Now one more point: Russia. After President Trump’s inexplicable behavior in Helsinki last week, many of us were forced to wonder whether President Putin had something on President Trump, because his behavior was so obsequious in front of Putin.

Well, it seems that it’s not just a few Democrats who are wondering. Yesterday’s Quinnipiac poll showed that 51% of Americans believe that the Russian government has compromising information about President Trump. That’s astounding. Our leading enemy has information, compromising information, and then our president acts obsequiously? Where are we in this country? Let me repeat that poll: A majority of Americans believe the Russian government has something on President Trump. That’s astounding.

The fact that millions of Americans are wondering if our president is compromised by our leading adversary is a message to the White House: America wants you to be tough with President Putin.

The president will say, ‘Oh this is fake news, this is made up.’ Well, President Trump, if Putin has nothing over you, why aren’t you being tough with him? The best way to show that Putin has nothing over you is if you stand up to him, not be so obsequiously and fawning, not invite him here to the White House this fall. No more accepting Putin’s denials over the consensus of American intelligence. No more bending over backward to avoid criticizing Putin for interfering in our elections. And no more one-on-one meetings with Putin where no one knows – not the intelligence community, not our military leaders, not the Congress and not least of which the American people – know what was said or agreed to.
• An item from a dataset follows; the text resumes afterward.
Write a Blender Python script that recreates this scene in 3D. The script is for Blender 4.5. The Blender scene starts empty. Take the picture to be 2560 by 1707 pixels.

So the writing is on the wall for the White House. This White House keeps reaching new lows. The American people so disturbed by the president’s posture towards Russia believe that President Trump may be compromised, compromised by our biggest enemy. I don’t think that’s ever happened, certainly not in my memory, my lifetime, and I can’t remember an incident in history where this has happened this way. President Trump ought to reverse course immediately. He can start by revoking his invitation to President Putin to visit the White House this fall.